→ Data provided
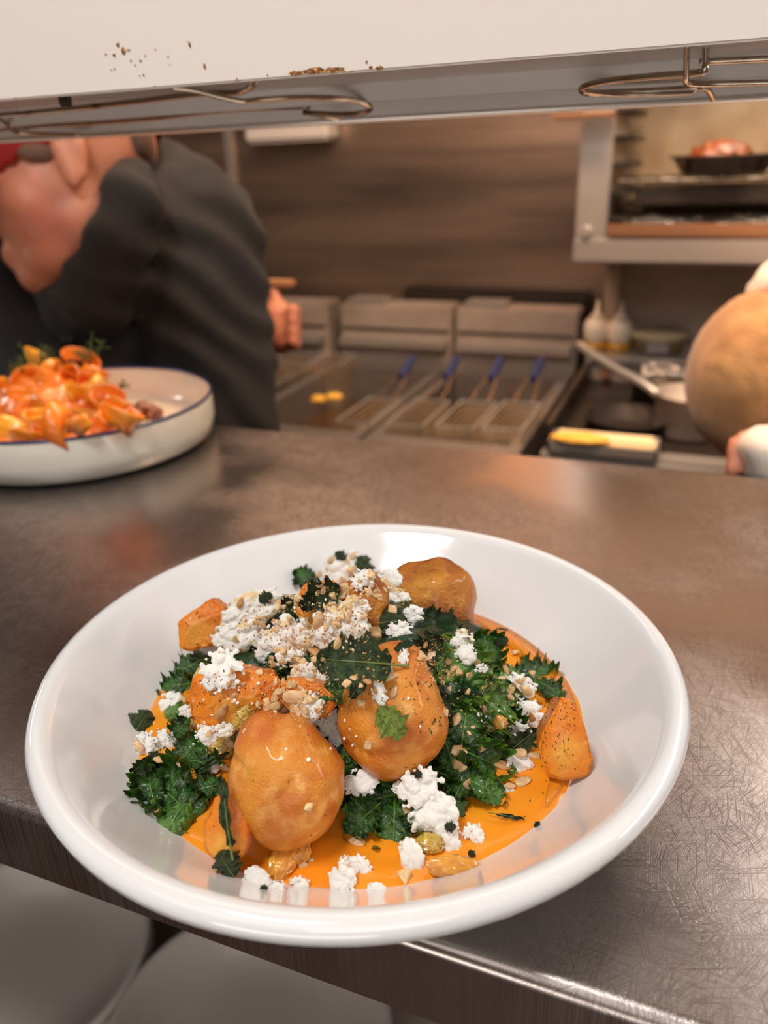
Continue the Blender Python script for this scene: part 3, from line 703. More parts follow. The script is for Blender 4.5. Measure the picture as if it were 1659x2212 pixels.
cheese_tab = [ # px,py,w,h,ang,spiced,label
    (545, 1318, 130, 74, 25, 1, 'long white cheese crumble at the upper left of the heap, over charred squash'),
    (522, 1372, 110, 76, 0, 1, 'white cheese crumble with a tan crumb coating, above the big squash lump'),
    (635, 1362, 100, 84, 20, 1, 'heavily spiced cheese crumble at the centre left of the heap'),
    (598, 1388, 90, 70, 30, 1, 'cheese crumble wedged between the two left ones, orange dusted'),
    (626, 1408, 60, 60, 70, 0, 'cheese bit hanging below the spiced centre left crumble'),
    (738, 1352, 110, 110, 10, 1, 'large spiced cheese crumble right above the big sage leaf'),
    (752, 1315, 84, 60, 10, 1, 'rust-dusted cheese crumble on top of the one above the sage leaf'),
    (706, 1385, 60, 44, 0, 0, 'cheese lump showing left above the big sage leaf'),
    (484, 1446, 92, 84, 35, 0, 'white cheese crumble lying on the big squash lump'),
    (460, 1415, 52, 50, 60, 0, 'small cheese crumble at the left shoulder of the big squash lump'),
    (738, 1226, 80, 56, 15, 0, 'cheese crumble crowning the very top of the heap'),
    (785, 1255, 44, 50, 90, 0, 'small cheese crumb behind the topmost sage leaf'),
    (849, 1254, 48, 46, 0, 0, 'round cheese crumble touching the back dumpling, uppermost of three'),
    (848, 1293, 68, 42, 0, 1, 'peppered cheese crumble in front of the back dumpling, middle of three'),
    (890, 1325, 44, 36, 0, 0, 'small plain cheese crumble in front of the back dumpling, lowest of three'),
    (862, 1363, 54, 40, 0, 0, 'cheese crumble sitting on top of the dumpling right of centre'),
    (998, 1382, 48, 42, 0, 1, 'speckled cheese crumble at the top of the right-hand greens'),
    (1004, 1412, 44, 44, 80, 0, 'cheese crumb hanging just below the speckled one on the right'),
    (1042, 1442, 26, 20, 0, 0, 'tiny cheese crumb among the dark kale on the right'),
    (664, 1456, 54, 60, 70, 1, 'dusted cheese crumble left below the big sage leaf'),
    (706, 1462, 50, 42, 0, 0, 'shaded cheese crumble directly under the big sage leaf'),
    (820, 1497, 30, 50, 20, 0, 'slim cheese crumb lying on the face of the right dumpling'),
    (871, 1420, 22, 36, 0, 0, 'tiny cheese crumb beside the sage stem'),
    (836, 1447, 24, 24, 0, 0, 'tiny cheese crumb under the sage stem'),
    (672, 1524, 60, 50, 45, 1, 'cheese crumble just above the front dumpling, with seeds on it'),
    (705, 1556, 66, 60, 20, 1, 'cheese crumble at the upper right shoulder of the front dumpling'),
    (732, 1590, 36, 36, 0, 0, 'cheese bit in the cleft between the two big dumplings'),
    (374, 1518, 50, 44, 30, 0, 'cheese crumble at the left rim of the puree, upper of the left group'),
    (403, 1538, 28, 30, 60, 0, 'cheese bit resting on the wet kale scrap at left'),
    (322, 1608, 50, 54, 50, 0, 'cheese crumble next to the square sage leaf at far left'),
    (358, 1600, 46, 44, 10, 0, 'cheese crumble on bare puree at the far left'),
    (449, 1582, 42, 44, 80, 0, 'cheese crumble left above the olive raisin'),
    (487, 1572, 46, 32, 10, 1, 'seeded cheese crumble directly above the olive raisin'),
    (466, 1660, 18, 18, 0, 0, 'tiny cheese crumb between kale and the orange nut piece at left'),
    (780, 1690, 70, 54, 10, 0, 'cheese crumble on the front centre kale'),
    (862, 1698, 30, 28, 0, 0, 'tiny cheese crumb left of the largest crumble'),
    (906, 1692, 92, 88, 0, 0, 'upper block of the largest cheese crumble at front right of centre'),
    (934, 1752, 92, 96, 100, 0, 'lower block of the largest cheese crumble at front right of centre'),
    (970, 1812, 46, 72, 10, 0, 'cheese crumble below the largest one, with a green fleck on top'),
    (1022, 1800, 40, 48, 30, 0, 'lone round cheese crumble on open puree at front right'),
    (890, 1850, 48, 76, 15, 0, 'cheese crumble left of the long amber raisin'),
    (778, 1868, 50, 40, 150, 0, 'upper cheese crumble of the pair lying on the front puree'),
    (742, 1896, 56, 56, 130, 0, 'lower cheese crumble of the pair lying on the front puree'),
    (745, 1862, 26, 30, 0, 0, 'small cheese crumb above the front pair on the puree'),
    (556, 1902, 60, 48, 150, 0, 'cheese crumble at the front lower left edge of the puree'),
    (598, 1917, 36, 28, 0, 0, 'small cheese crumb by the front rim, below the amber raisin'),
    (648, 1907, 40, 32, 0, 0, 'cheese crumb at the front rim just right of the amber raisin'),
    (814, 1920, 40, 26, 0, 0, 'half-sunk cheese crumb at the front rim right of the pair'),
    (1116, 1478, 74, 50, 160, 0, 'cheese crumble under two soft brown seeds, above the squash wedge'),
    (1140, 1545, 58, 60, 30, 0, 'cheese crumble touching the left side of the squash wedge'),
    (1118, 1575, 44, 44, 60, 0, 'cheese crumble just above the straight sage leaf'),
    (1120, 1650, 54, 42, 160, 0, 'cheese crumble on the puree below the straight sage leaf'),
    (1096, 1703, 30, 16, 0, 0, 'flat cheese scrap floating on the puree at right')]
COBJ = []
CANCH = {(906, 1692): (905, 1748), (862, 1698): (850, 1735), (934, 1752): (915, 1755)}   # crumbs piled on the crumb or leaf in front
for i, (px, py, w, h, an, sp, lb) in enumerate(cheese_tab):
    o = bpy.data.objects.new('cheese_crumble', CH[i % 7][sp]); COL.objects.link(o)
    an_ = CANCH.get((px, py)); hp = (at(px, py, d=(hit(*an_)[0]-CPOS).dot(CF)-.002), -CF) if an_ else hit(px, py)
    s = mpp(hp[0])
    put(o, px, py, an+90, 1, hp=hp, lift=min(w, h)*s*.34, nmix=.75, sx=w*1.16, sy=h*1.16, sz=min(w, h)*.8)
    setp(o, lb, 'cheese', GC); COBJ.append(o)
bpy.context.view_layer.update()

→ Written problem
Without the pictures, transcribe the listing above exactly.

→ Final result
Continue the Blender Python script for this scene: part 3, from line 703. More parts follow. The script is for Blender 4.5. Measure the picture as if it were 1659x2212 pixels.
cheese_tab = [ # px,py,w,h,ang,spiced,label
    (545, 1318, 130, 74, 25, 1, 'long white cheese crumble at the upper left of the heap, over charred squash'),
    (522, 1372, 110, 76, 0, 1, 'white cheese crumble with a tan crumb coating, above the big squash lump'),
    (635, 1362, 100, 84, 20, 1, 'heavily spiced cheese crumble at the centre left of the heap'),
    (598, 1388, 90, 70, 30, 1, 'cheese crumble wedged between the two left ones, orange dusted'),
    (626, 1408, 60, 60, 70, 0, 'cheese bit hanging below the spiced centre left crumble'),
    (738, 1352, 110, 110, 10, 1, 'large spiced cheese crumble right above the big sage leaf'),
    (752, 1315, 84, 60, 10, 1, 'rust-dusted cheese crumble on top of the one above the sage leaf'),
    (706, 1385, 60, 44, 0, 0, 'cheese lump showing left above the big sage leaf'),
    (484, 1446, 92, 84, 35, 0, 'white cheese crumble lying on the big squash lump'),
    (460, 1415, 52, 50, 60, 0, 'small cheese crumble at the left shoulder of the big squash lump'),
    (738, 1226, 80, 56, 15, 0, 'cheese crumble crowning the very top of the heap'),
    (785, 1255, 44, 50, 90, 0, 'small cheese crumb behind the topmost sage leaf'),
    (849, 1254, 48, 46, 0, 0, 'round cheese crumble touching the back dumpling, uppermost of three'),
    (848, 1293, 68, 42, 0, 1, 'peppered cheese crumble in front of the back dumpling, middle of three'),
    (890, 1325, 44, 36, 0, 0, 'small plain cheese crumble in front of the back dumpling, lowest of three'),
    (862, 1363, 54, 40, 0, 0, 'cheese crumble sitting on top of the dumpling right of centre'),
    (998, 1382, 48, 42, 0, 1, 'speckled cheese crumble at the top of the right-hand greens'),
    (1004, 1412, 44, 44, 80, 0, 'cheese crumb hanging just below the speckled one on the right'),
    (1042, 1442, 26, 20, 0, 0, 'tiny cheese crumb among the dark kale on the right'),
    (664, 1456, 54, 60, 70, 1, 'dusted cheese crumble left below the big sage leaf'),
    (706, 1462, 50, 42, 0, 0, 'shaded cheese crumble directly under the big sage leaf'),
    (820, 1497, 30, 50, 20, 0, 'slim cheese crumb lying on the face of the right dumpling'),
    (871, 1420, 22, 36, 0, 0, 'tiny cheese crumb beside the sage stem'),
    (836, 1447, 24, 24, 0, 0, 'tiny cheese crumb under the sage stem'),
    (672, 1524, 60, 50, 45, 1, 'cheese crumble just above the front dumpling, with seeds on it'),
    (705, 1556, 66, 60, 20, 1, 'cheese crumble at the upper right shoulder of the front dumpling'),
    (732, 1590, 36, 36, 0, 0, 'cheese bit in the cleft between the two big dumplings'),
    (374, 1518, 50, 44, 30, 0, 'cheese crumble at the left rim of the puree, upper of the left group'),
    (403, 1538, 28, 30, 60, 0, 'cheese bit resting on the wet kale scrap at left'),
    (322, 1608, 50, 54, 50, 0, 'cheese crumble next to the square sage leaf at far left'),
    (358, 1600, 46, 44, 10, 0, 'cheese crumble on bare puree at the far left'),
    (449, 1582, 42, 44, 80, 0, 'cheese crumble left above the olive raisin'),
    (487, 1572, 46, 32, 10, 1, 'seeded cheese crumble directly above the olive raisin'),
    (466, 1660, 18, 18, 0, 0, 'tiny cheese crumb between kale and the orange nut piece at left'),
    (780, 1690, 70, 54, 10, 0, 'cheese crumble on the front centre kale'),
    (862, 1698, 30, 28, 0, 0, 'tiny cheese crumb left of the largest crumble'),
    (906, 1692, 92, 88, 0, 0, 'upper block of the largest cheese crumble at front right of centre'),
    (934, 1752, 92, 96, 100, 0, 'lower block of the largest cheese crumble at front right of centre'),
    (970, 1812, 46, 72, 10, 0, 'cheese crumble below the largest one, with a green fleck on top'),
    (1022, 1800, 40, 48, 30, 0, 'lone round cheese crumble on open puree at front right'),
    (890, 1850, 48, 76, 15, 0, 'cheese crumble left of the long amber raisin'),
    (778, 1868, 50, 40, 150, 0, 'upper cheese crumble of the pair lying on the front puree'),
    (742, 1896, 56, 56, 130, 0, 'lower cheese crumble of the pair lying on the front puree'),
    (745, 1862, 26, 30, 0, 0, 'small cheese crumb above the front pair on the puree'),
    (556, 1902, 60, 48, 150, 0, 'cheese crumble at the front lower left edge of the puree'),
    (598, 1917, 36, 28, 0, 0, 'small cheese crumb by the front rim, below the amber raisin'),
    (648, 1907, 40, 32, 0, 0, 'cheese crumb at the front rim just right of the amber raisin'),
    (814, 1920, 40, 26, 0, 0, 'half-sunk cheese crumb at the front rim right of the pair'),
    (1116, 1478, 74, 50, 160, 0, 'cheese crumble under two soft brown seeds, above the squash wedge'),
    (1140, 1545, 58, 60, 30, 0, 'cheese crumble touching the left side of the squash wedge'),
    (1118, 1575, 44, 44, 60, 0, 'cheese crumble just above the straight sage leaf'),
    (1120, 1650, 54, 42, 160, 0, 'cheese crumble on the puree below the straight sage leaf'),
    (1096, 1703, 30, 16, 0, 0, 'flat cheese scrap floating on the puree at right')]
COBJ = []
CANCH = {(906, 1692): (905, 1748), (862, 1698): (850, 1735), (934, 1752): (915, 1755)}   # crumbs piled on the crumb or leaf in front
for i, (px, py, w, h, an, sp, lb) in enumerate(cheese_tab):
    o = bpy.data.objects.new('cheese_crumble', CH[i % 7][sp]); COL.objects.link(o)
    an_ = CANCH.get((px, py)); hp = (at(px, py, d=(hit(*an_)[0]-CPOS).dot(CF)-.002), -CF) if an_ else hit(px, py)
    s = mpp(hp[0])
    put(o, px, py, an+90, 1, hp=hp, lift=min(w, h)*s*.34, nmix=.75, sx=w*1.16, sy=h*1.16, sz=min(w, h)*.8)
    setp(o, lb, 'cheese', GC); COBJ.append(o)
bpy.context.view_layer.update()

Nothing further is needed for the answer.